Here is an account of a gang fight, the events of which were described by one of the small marauders:

“Last night a gang of boys came down with their pockets full of brickbats, looking for Willie Harrigan, but Johnnie and Jimmie heard of it and got the gang together. I came up with my pockets full of stones and was throwing them when I got hit in the leg myself and it hurt so I couldn’t throw. Just then three cops suddenly jumped off a car, right in the middle of the fight. Everybody beat it, but a cop grabbed me and I dropped my stones and jerked away and ran. They caught three of the others though, and took them to the station house. I don’t know whether they got there. Every afternoon this gang comes down and tries to catch our fellows alone as they did with Willie. We fight with stones and bottles. No one has been very much hurt lately. One of our gang has a gun, too, but he can’t fire it for fear of the cops.”

These last sentences reveal, or at least refer to, the most repulsive of all the ways in which the demoralizing effect of West Side gang development is shown. Even a confirmed pessimist, if he has any sympathy with boys and any knowledge of their ways, can discern in the gang’s activities a striving after the unattainable which is yet a birthright, an effort which is essentially more pathetic than vicious. In the raid and the “loot,” the chase and the “hang-out,” it is not difficult to mark the trail of the Redskin and the hunt and the lure of danger which is so dear to the heart of a boy. But even the most persistent of optimists, willing to make many allowances, must demur against the coldblooded and treacherous methods to which the feuds and enmities of West Side gangs have reduced their members. If ever these boys had a sense of the spirit of fair play, they seem to have lost it completely. They win by planning overwhelming advantages. An attack upon three or four or even one defenseless boy by 30 or 40 merciless youngsters, who even attempt to surround their prey and strike from behind, is not a disgraceful thing to them but an exploit to be proud of. No mercy is shown to the vanquished. Stories are rife in the neighborhood of boys of thirteen or fourteen being attacked when alone and undefended, by 10 or more assailants from another street.

That casualties are not more frequent is due to the dominant spirit of cowardice with which the mob always taints its members. In the thick of the fight when no responsibility can be placed and every member feels secure in the presence of his friends, there is no atrocity which these boys will not attempt; but relying as they do on the strength of the mob instead of on individual strength, the first feeling of timidity immediately develops into a panic. An unexpected move by the enemy at bay will rout an attacking party of four times their strength.
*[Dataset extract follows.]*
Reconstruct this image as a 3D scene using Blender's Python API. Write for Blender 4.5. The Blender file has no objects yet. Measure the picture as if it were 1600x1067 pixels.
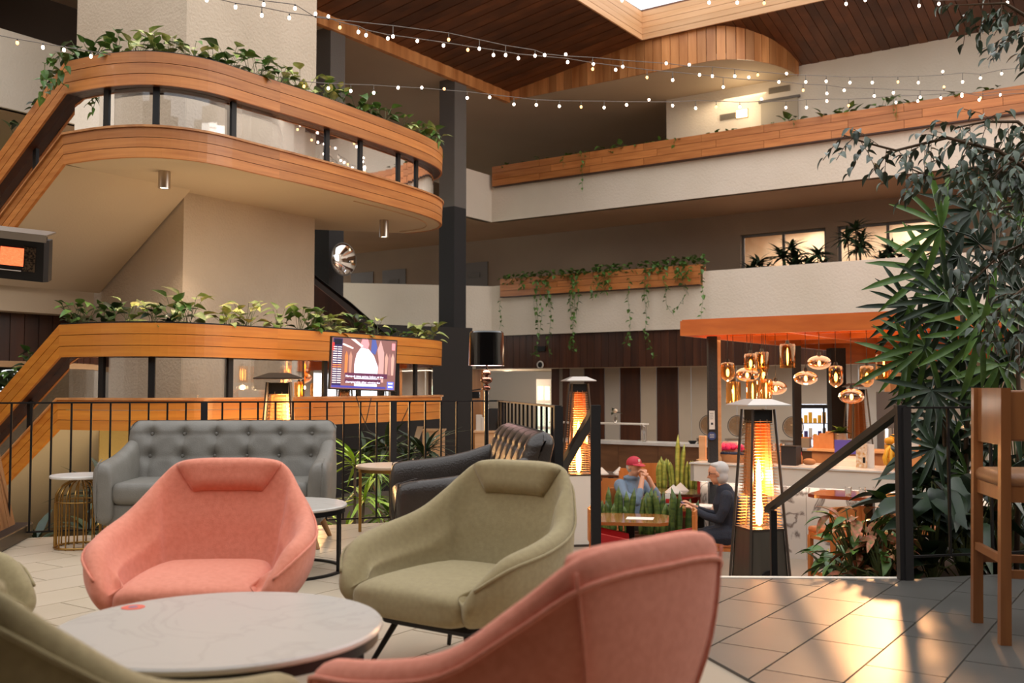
import bpy, bmesh, math, random
from mathutils import Vector as V, Matrix as M4, Euler
R = math.radians
C = bpy.context.scene.collection
SC = bpy.context.scene
rnd = random.Random(7)
# ---------------------------------------------------------------- camera, world, lights, exposure
F = 1555.6
PITCH = math.atan((606 - 533.5) / F)
CAMZ = 1.1
cd = bpy.data.cameras.new('camera'); cam = bpy.data.objects.new('camera', cd); C.objects.link(cam)
cam.location = (0, 0, CAMZ); cam.rotation_euler = (math.pi / 2 + PITCH, 0, 0)
cd.lens = 35; cd.sensor_width = 36; cd.clip_end = 300
cd.dof.use_dof = True; cd.dof.focus_distance = 7.5; cd.dof.aperture_fstop = 3.2
SC.camera = cam
SC.view_settings.view_transform = 'Standard'; SC.view_settings.look = 'None'
SC.view_settings.exposure = 0.13; SC.view_settings.gamma = 1.0
try: SC.view_settings.use_curve_mapping = False
except Exception: pass
w = bpy.data.worlds.new('world'); SC.world = w; w.use_nodes = True
bg = w.node_tree.nodes['Background']; bg.inputs[0].default_value = (0.98, 0.98, 0.99, 1); bg.inputs[1].default_value = 1.75
SC.cycles.max_bounces = 8; SC.cycles.diffuse_bounces = 4; SC.cycles.sample_clamp_indirect = 6
SC.cycles.transparent_max_bounces = 12

def light(kind, name, loc, power, col, size=0.2, rot=None, sx=None, sy=None, spot=None, blend=.3, target=None):
    l = bpy.data.lights.new(name, kind); l.energy = power; l.color = col
    if kind == 'AREA':
        l.shape = 'RECTANGLE'; l.size = sx or size; l.size_y = sy or size
    else: l.shadow_soft_size = size
    if kind == 'SPOT': l.spot_size = spot; l.spot_blend = blend
    o = bpy.data.objects.new(name, l); C.objects.link(o); o.location = loc
    if target is not None:
        o.rotation_euler = (V(target) - V(loc)).to_track_quat('-Z', 'Y').to_euler()
    elif rot: o.rotation_euler = rot
    return o
WARM = (1, .62, .28); WARM2 = (1, .78, .55)
# a warm lamp beside the unlit patio heater, the light of the downlights under the decks, of the bar
light('POINT', 'landing_glow', (-2.3, 10.6, .85), 110, (1, .56, .22), .25)  # added glow brightening the lower landing boards; that heater is unlit
light('SPOT', 'downlight_lamp', (-4.02, 11.75, 3.3), 36, WARM2, .05, spot=R(120), target=(-4.02, 11.75, 0))
light('SPOT', 'downlight_lamp', (-1.75, 13.6, 3.3), 50, WARM2, .05, spot=R(120), target=(-1.75, 13.6, 0))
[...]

Half a dozen boys caught at a disadvantage will charge unscathed through a gang of nearly two score, who fly in all directions at this unexpected display of bravery. One boy, for instance, was recently beset by eight others when he was about to leave the factory. Instead of retreating as they expected, he suddenly seized a club, charged one wing of his assailants, and escaped unhurt. On the other hand, here is a case in which one of the victims was caught:

“Jim and me was goin’ down the street, w’en about six fellers from the Fiftieth Street gang hot-footed after us. We ran but they got right close and hollered to us to halt. I made out like I was goin’ to stop but got a fresh start w’en they slacked up and got away. Jim did stop and they near killed him, they beat him up so.”
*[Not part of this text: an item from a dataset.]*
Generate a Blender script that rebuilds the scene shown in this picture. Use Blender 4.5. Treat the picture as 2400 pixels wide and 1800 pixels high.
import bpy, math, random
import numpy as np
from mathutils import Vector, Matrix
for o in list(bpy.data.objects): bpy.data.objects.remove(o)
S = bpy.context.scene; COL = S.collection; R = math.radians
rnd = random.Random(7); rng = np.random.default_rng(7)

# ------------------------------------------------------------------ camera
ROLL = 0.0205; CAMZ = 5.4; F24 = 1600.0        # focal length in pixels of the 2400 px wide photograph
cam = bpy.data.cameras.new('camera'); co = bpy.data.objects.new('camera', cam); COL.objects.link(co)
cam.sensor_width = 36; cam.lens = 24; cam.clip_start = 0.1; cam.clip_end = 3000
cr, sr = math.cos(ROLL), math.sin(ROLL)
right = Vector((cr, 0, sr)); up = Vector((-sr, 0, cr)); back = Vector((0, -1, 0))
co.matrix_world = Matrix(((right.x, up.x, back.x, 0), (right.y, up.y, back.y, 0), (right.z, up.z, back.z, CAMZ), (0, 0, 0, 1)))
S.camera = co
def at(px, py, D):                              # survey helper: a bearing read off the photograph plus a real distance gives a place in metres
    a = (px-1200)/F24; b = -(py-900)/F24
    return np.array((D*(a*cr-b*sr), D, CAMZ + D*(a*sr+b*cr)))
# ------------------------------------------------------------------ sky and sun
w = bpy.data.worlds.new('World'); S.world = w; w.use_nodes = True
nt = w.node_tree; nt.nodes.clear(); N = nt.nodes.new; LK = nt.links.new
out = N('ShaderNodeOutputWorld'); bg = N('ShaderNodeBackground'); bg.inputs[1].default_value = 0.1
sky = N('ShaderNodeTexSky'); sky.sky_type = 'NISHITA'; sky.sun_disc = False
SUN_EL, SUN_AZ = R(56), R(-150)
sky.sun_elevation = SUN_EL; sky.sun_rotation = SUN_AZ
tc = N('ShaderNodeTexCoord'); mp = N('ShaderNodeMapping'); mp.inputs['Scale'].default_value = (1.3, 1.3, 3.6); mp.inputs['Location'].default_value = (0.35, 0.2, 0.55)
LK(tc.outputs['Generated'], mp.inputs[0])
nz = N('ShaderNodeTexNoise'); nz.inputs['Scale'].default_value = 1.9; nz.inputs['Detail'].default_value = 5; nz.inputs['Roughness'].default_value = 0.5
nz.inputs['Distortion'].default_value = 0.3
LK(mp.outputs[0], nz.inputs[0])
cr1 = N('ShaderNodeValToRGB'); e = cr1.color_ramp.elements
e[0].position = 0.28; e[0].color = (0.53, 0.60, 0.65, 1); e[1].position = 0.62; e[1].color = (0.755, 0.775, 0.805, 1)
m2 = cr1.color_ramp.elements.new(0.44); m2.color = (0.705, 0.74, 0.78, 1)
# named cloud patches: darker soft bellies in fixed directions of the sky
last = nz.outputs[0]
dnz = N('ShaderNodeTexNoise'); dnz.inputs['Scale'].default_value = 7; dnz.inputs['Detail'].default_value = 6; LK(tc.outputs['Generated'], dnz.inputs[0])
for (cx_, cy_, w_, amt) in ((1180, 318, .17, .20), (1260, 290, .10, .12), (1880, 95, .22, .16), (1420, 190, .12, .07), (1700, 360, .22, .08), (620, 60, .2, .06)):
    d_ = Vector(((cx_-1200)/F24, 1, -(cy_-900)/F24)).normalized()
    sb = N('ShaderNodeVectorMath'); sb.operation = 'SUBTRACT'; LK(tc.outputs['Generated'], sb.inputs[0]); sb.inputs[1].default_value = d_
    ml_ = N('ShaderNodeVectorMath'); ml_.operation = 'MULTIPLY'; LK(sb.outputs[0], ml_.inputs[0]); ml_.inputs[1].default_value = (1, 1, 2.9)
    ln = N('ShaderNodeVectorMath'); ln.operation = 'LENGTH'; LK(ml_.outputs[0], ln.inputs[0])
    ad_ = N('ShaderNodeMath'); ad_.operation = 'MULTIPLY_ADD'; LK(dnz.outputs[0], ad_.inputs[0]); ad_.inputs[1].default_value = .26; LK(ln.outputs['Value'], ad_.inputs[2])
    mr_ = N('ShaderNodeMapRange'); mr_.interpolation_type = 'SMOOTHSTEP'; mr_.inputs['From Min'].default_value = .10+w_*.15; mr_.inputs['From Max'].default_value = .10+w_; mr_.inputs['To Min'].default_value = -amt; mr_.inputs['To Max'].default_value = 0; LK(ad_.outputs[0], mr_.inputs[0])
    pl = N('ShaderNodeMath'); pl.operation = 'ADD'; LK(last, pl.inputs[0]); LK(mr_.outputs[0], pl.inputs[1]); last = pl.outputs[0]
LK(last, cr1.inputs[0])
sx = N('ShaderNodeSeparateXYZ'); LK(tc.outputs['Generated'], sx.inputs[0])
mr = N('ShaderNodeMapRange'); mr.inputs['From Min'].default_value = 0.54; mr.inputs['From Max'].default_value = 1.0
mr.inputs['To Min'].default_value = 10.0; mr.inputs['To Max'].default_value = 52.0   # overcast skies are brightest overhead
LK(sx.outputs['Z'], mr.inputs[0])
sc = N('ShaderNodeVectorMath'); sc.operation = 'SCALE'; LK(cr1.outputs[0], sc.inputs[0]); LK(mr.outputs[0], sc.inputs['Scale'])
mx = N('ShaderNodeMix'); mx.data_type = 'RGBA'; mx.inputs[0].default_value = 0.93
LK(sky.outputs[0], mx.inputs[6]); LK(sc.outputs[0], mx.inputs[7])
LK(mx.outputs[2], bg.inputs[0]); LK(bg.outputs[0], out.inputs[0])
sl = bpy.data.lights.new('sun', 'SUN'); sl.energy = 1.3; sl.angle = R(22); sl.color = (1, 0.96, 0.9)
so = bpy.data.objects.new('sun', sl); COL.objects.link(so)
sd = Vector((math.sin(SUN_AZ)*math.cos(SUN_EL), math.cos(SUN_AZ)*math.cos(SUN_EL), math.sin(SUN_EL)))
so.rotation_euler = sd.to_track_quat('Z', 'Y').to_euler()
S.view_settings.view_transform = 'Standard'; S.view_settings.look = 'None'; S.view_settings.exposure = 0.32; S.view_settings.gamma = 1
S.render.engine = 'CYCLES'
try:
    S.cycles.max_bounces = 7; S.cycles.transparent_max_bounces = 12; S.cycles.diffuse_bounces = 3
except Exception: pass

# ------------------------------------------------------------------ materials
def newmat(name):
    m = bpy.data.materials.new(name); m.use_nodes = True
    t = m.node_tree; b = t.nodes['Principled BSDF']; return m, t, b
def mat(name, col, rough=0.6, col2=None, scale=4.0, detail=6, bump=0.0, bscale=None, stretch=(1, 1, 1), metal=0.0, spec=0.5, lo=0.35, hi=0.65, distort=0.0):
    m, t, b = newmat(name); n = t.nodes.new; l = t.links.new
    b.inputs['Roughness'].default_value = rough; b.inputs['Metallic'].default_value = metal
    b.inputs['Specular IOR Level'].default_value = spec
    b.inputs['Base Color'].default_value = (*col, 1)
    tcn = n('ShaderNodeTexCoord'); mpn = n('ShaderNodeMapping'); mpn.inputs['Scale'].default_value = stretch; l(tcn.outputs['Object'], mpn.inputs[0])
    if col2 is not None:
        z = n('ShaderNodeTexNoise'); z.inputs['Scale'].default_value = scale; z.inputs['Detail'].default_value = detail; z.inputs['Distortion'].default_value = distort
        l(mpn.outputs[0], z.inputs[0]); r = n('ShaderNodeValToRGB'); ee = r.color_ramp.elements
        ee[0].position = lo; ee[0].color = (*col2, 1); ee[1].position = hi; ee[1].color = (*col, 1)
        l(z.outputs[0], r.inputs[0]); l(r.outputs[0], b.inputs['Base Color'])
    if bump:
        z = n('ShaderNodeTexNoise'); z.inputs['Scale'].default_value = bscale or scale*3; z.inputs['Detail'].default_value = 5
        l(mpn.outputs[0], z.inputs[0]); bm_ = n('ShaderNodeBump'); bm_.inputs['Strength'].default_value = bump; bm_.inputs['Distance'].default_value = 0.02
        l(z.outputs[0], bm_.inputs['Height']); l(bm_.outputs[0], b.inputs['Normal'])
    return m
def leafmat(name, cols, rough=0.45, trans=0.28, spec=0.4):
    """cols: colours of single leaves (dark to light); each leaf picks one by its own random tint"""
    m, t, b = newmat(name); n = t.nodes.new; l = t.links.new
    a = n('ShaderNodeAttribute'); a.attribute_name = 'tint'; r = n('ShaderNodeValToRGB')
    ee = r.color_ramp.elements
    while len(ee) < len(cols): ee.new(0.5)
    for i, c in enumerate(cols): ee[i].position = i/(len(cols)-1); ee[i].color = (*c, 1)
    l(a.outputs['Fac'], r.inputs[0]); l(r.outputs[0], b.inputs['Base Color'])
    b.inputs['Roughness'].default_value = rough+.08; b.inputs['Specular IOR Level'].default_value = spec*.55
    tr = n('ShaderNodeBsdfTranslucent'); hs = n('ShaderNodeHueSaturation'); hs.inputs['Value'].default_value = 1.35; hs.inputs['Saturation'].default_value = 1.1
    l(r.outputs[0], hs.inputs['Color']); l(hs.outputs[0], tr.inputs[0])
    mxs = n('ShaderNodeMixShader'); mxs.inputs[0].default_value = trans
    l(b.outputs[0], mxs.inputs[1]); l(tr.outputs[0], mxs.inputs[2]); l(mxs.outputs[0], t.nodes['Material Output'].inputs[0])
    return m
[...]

“Oh! They would-a killed me if they’d got me,” said one boy, relating how he had been chased into a hallway by five or six of a rival gang, armed with bottles, clubs, and bricks. “I hid in a toilet, and when they came up to look in I rushed out on ’em and took ’em by surprise; I pushed one feller down the steps and beat it, but they didn’t catch me.” And a similar story was told by another. “After I wins in my fight with bot’ Mike and his pal me little brother hears ’em telling one day how they was goin’ to lay for me in the hallway wit clubs. I runs up tru de house next door on the roof tru de house where dey was goin’ to lay for me and hides in the toilet wit a big club. When I hear Mike and his pal come in an’ talkin’ right near me I rushes out and bangs right an’ left wit me club. I hits ’em bot’ on de bean (head) an’ dey runs out. After that they never bothered me.”
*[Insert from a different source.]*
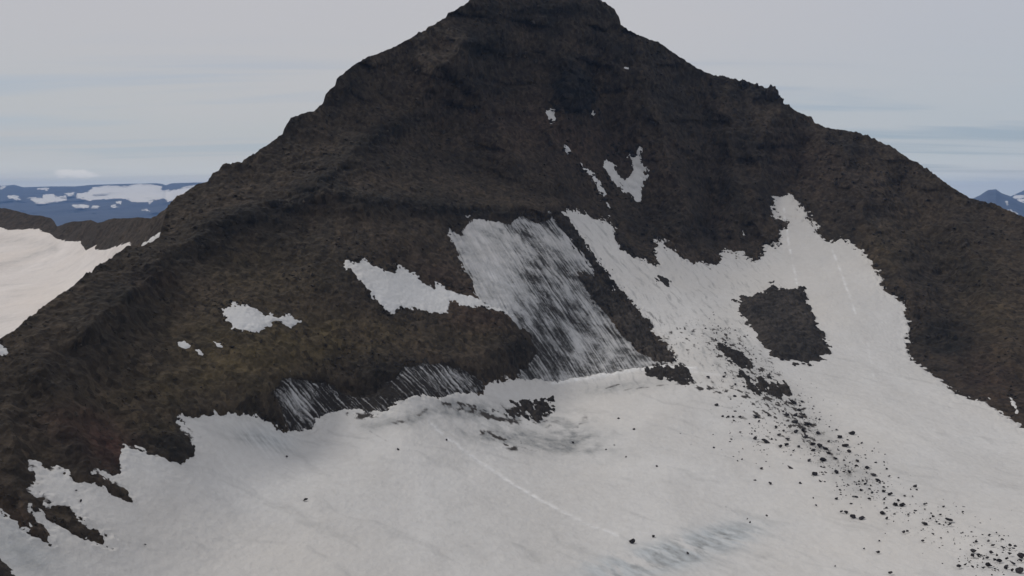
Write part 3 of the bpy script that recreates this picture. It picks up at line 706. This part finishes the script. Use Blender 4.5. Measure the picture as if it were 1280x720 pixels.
q = sdf(U, V, [(712, 86), (720, 88), (728, 100), (738, 114), (741, 128), (732, 136), (712, 138), (698, 132), (696, 118), (703, 98)], 14.0)
cm = q > -13.5
q = q + mfbm(5.0, 4, 431, cm) * 11
hp = np.clip(q * 0.30, -2.5, 3.0) + 0.3 + rg * 0.9 + mfbm(3.0, 4, 87, q > -13) * 0.9 + D * 0.6
o = sub_mesh('crag', P0 + N0 * hp[..., None], q > -5, rock_mat('black_crag', (0.042, 0.036, 0.031), (0.021, 0.019, 0.0175), attrs=False))
tag(o, 'blackish triangular crag standing out of the face below the summit', 'crag')

# ------------------------------------------------------------------ boulders on the snow
SHAPES = []
for k in range(9):
    v, f = rock_shape(ICO3, 40 + k, 9, 0.16, 0.22, 0.62)
    v = v - (v.max(0) + v.min(0)) / 2
    v /= (v.max(0) - v.min(0))          # unit box
    me_o = mesh_obj('boulder', v, f, M_BOULDER, smooth=False)
    SHAPES.append(me_o.data)
    bpy.data.objects.remove(me_o)
NAMED = {  # nearest listed boulder to these points gets its own label
    (790, 677): 'dark boulder at the lower end of the white track it left across the snow',
    (1064.7, 541.8): 'dark boulder highest on the clean snow right of the debris trail',
    (1049.5, 546.7): 'dark boulder just left of the highest one beside the debris trail',
    (1056.7, 558): 'broad dark boulder in the debris trail under the two highest boulders',
    (1186, 651): 'long tilted boulder on open snow between the trail and the corner pile',
    (1155.3, 655.7): 'oval boulder left of the long tilted one on open snow',
    (1118.7, 631): 'large flat dark boulder at the lower end of the debris trail',
    (1127.3, 632): 'pointed boulder touching the right side of the large flat one at the trail end',
    (1276.7, 695.8): 'big dark boulder cut by the right edge, upper one of two',
    (1274.3, 714): 'biggest boulder in the bottom right corner',
    (1235.7, 707.3): 'squat peaked boulder at the lower left of the corner pile',
    (1215, 695.3): 'dark boulder leading the corner pile on its left, lower of a pair',
    (1216.7, 690): 'tilted boulder on the left of the corner pile, upper of a pair',
    (1197.7, 708.7): 'lone tilted boulder left of the corner pile near the bottom edge',
    (956.7, 552): 'long thin tilted rock on the snow left of the debris trail',
    (944, 548.7): 'squarish boulder beside the long thin tilted rock',
    (987.7, 585.7): 'bar shaped boulder lying alone below the debris trail',
    (1018.7, 593): 'angular boulder standing apart under the middle of the debris trail',
    (1045.3, 591): 'round boulder right of the angular one under the debris trail',
    (962.7, 605): 'small round boulder lowest and leftmost of those under the debris trail',
    (1066, 646): 'largest of the row of boulders on snow below the trail',
    (1076.7, 648.7): 'flat boulder at the right end of the row below the trail',
    (1103, 642.3): 'oval boulder on its own right of the row below the trail',
    (1143.7, 609): 'lone dark boulder on clean snow above the end of the debris trail',
    (859.7, 692.7): 'small dark stone on the bluish bare ice near the bottom',
    (381.7, 626): 'lone small stone far out on the left of the snow basin',
    (497.7, 562.7): 'lone stone at the end of a grey smear left of the white track',
    (558, 551): 'stone close to the upper end of the white track',
    (892.3, 561): 'lone stone on bare snow left of the debris trail, well away from others',
    (792.3, 537.7): 'lone stone on open snow under the middle of the ice slope',
    (816.7, 671.3): 'pale stone half sunk in snow right of the track boulder',
    (1097.3, 691.3): 'lone flat stone below the trail end, above the bottom edge',
    (1112.7, 717.3): 'flat stone cut by the bottom edge of the picture',
    (1139, 666): None,
}
names = {}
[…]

Gang fighting, in fact, as practiced in this neighborhood, is conducive to neither manliness, honor, courage, nor self-respect. The strength of the boy is the strength of the gang, and under its protection unspeakable horrors take place for which it is impossible to place responsibility. Rumors of boys being stabbed, shot, clubbed, maimed, and even killed are current everywhere, and there is good reason to believe that many of them are true. Such things are, of course, never mentioned to strangers, and residents learn of them only by chance conversation. The moment that any definite questions are asked, the boys become reticent and change the subject. But there can be no doubt that many crimes are committed in these blocks which never reach the ears of the police, and that a considerable proportion of them are due to the boy and his gang.

And so the word “gang” here has grown to be synonymous with the worst side of boy life, and the group itself, which might in other surroundings and under other traditions be a positive civic asset, simply adds the irresponsibility of the mob to the recklessness of youth and becomes a force which turns West Side boyhood into cowards and savages. As a priest of one of the Roman Catholic churches said the other day, “The social evil may be an important one, but the question in this neighborhood is that of the gangs.”